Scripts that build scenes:

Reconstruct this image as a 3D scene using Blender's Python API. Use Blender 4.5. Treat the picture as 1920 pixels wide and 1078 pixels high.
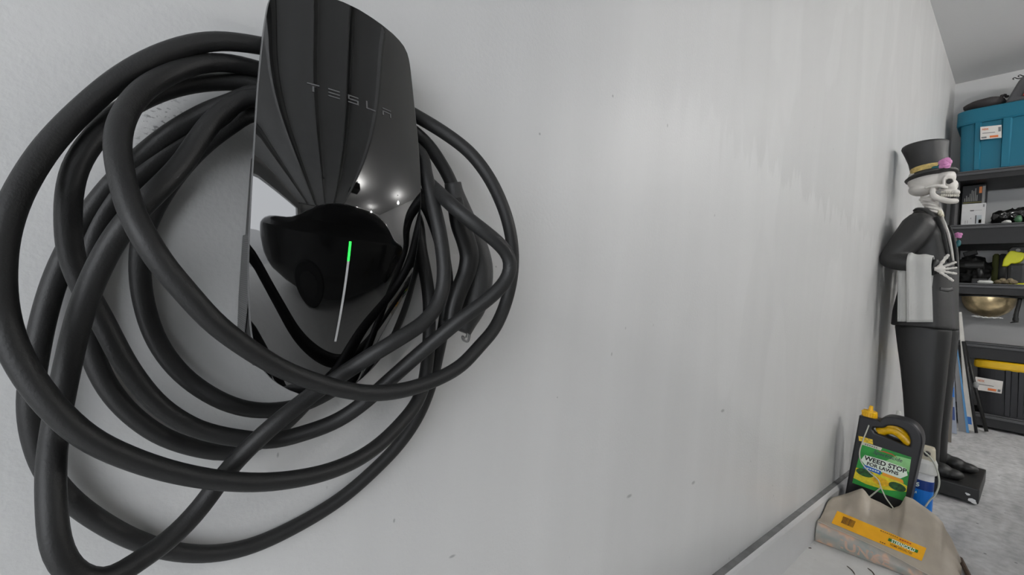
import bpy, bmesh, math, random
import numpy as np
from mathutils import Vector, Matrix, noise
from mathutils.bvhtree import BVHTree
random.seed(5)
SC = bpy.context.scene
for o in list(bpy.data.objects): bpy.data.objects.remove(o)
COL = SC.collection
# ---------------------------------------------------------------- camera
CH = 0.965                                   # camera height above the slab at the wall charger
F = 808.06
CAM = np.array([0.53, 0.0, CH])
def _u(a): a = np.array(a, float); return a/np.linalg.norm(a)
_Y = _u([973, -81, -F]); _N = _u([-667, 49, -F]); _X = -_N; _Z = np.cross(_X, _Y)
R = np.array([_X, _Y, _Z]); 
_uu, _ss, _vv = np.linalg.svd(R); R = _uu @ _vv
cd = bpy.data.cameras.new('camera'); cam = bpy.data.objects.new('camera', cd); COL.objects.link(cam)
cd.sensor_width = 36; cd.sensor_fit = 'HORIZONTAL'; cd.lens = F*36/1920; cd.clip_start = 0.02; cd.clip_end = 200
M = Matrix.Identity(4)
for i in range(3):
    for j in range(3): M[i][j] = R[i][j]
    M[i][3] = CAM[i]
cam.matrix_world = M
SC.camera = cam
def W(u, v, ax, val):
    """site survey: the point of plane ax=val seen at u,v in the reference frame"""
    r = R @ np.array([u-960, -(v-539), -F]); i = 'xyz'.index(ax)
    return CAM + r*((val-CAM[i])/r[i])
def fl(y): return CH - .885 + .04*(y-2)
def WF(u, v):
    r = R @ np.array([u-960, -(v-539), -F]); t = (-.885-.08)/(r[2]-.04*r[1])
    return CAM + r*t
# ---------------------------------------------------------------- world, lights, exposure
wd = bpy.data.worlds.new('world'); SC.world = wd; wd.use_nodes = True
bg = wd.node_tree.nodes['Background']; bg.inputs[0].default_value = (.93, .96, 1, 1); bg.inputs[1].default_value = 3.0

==

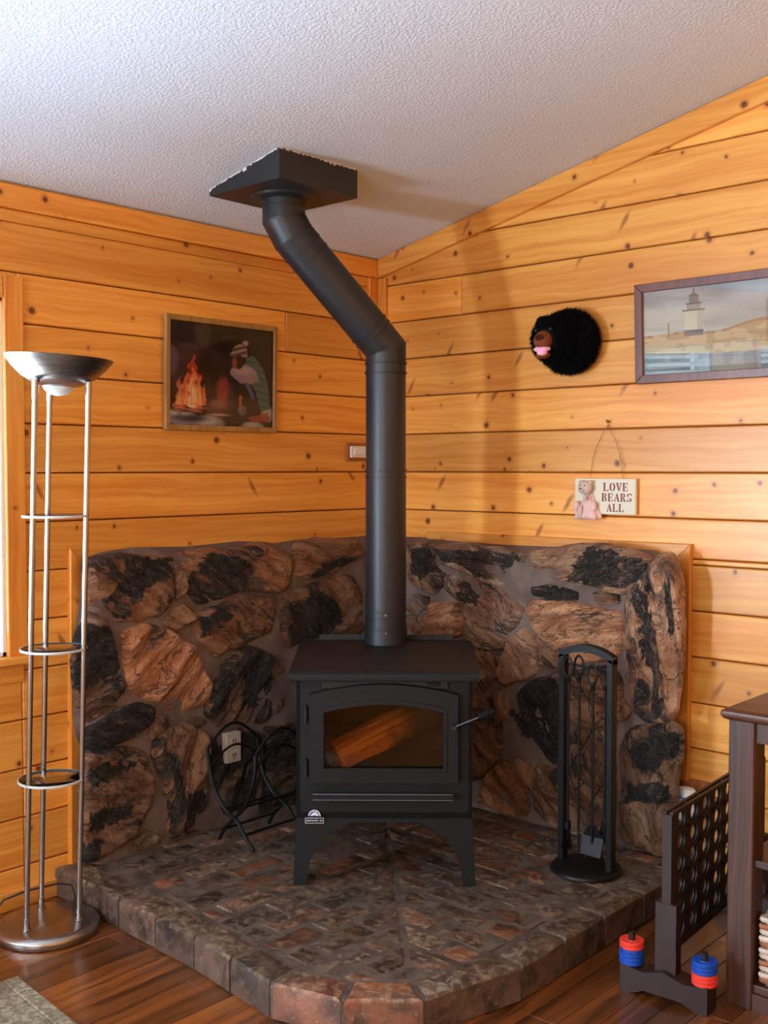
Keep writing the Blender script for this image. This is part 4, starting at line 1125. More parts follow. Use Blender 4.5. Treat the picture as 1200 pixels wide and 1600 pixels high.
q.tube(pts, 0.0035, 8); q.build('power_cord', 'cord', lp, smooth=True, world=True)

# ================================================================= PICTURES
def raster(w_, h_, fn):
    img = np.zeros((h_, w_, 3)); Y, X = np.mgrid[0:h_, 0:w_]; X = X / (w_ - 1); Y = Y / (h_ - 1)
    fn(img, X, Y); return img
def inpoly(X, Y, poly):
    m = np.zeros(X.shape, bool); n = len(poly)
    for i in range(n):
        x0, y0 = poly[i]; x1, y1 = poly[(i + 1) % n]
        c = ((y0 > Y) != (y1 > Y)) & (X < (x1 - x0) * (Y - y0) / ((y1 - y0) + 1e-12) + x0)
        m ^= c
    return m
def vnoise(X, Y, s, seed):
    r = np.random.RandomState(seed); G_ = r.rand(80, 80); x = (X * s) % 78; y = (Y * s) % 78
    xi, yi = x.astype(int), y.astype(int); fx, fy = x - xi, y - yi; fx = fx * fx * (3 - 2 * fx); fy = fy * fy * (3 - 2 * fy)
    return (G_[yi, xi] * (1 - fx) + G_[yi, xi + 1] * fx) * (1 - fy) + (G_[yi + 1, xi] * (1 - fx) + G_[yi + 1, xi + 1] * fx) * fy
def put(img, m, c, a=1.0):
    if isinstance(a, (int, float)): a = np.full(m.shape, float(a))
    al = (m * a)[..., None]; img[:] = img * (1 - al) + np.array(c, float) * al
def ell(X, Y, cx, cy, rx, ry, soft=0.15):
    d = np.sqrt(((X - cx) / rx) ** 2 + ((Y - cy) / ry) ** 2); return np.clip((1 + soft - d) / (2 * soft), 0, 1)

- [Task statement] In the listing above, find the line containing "Keep writing the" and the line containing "q.tube(pts, 0.0035, 8);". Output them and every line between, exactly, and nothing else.

- [Result of this exercise]
Keep writing the Blender script for this image. This is part 4, starting at line 1125. More parts follow. Use Blender 4.5. Treat the picture as 1200 pixels wide and 1600 pixels high.
q.tube(pts, 0.0035, 8); q.build('power_cord', 'cord', lp, smooth=True, world=True)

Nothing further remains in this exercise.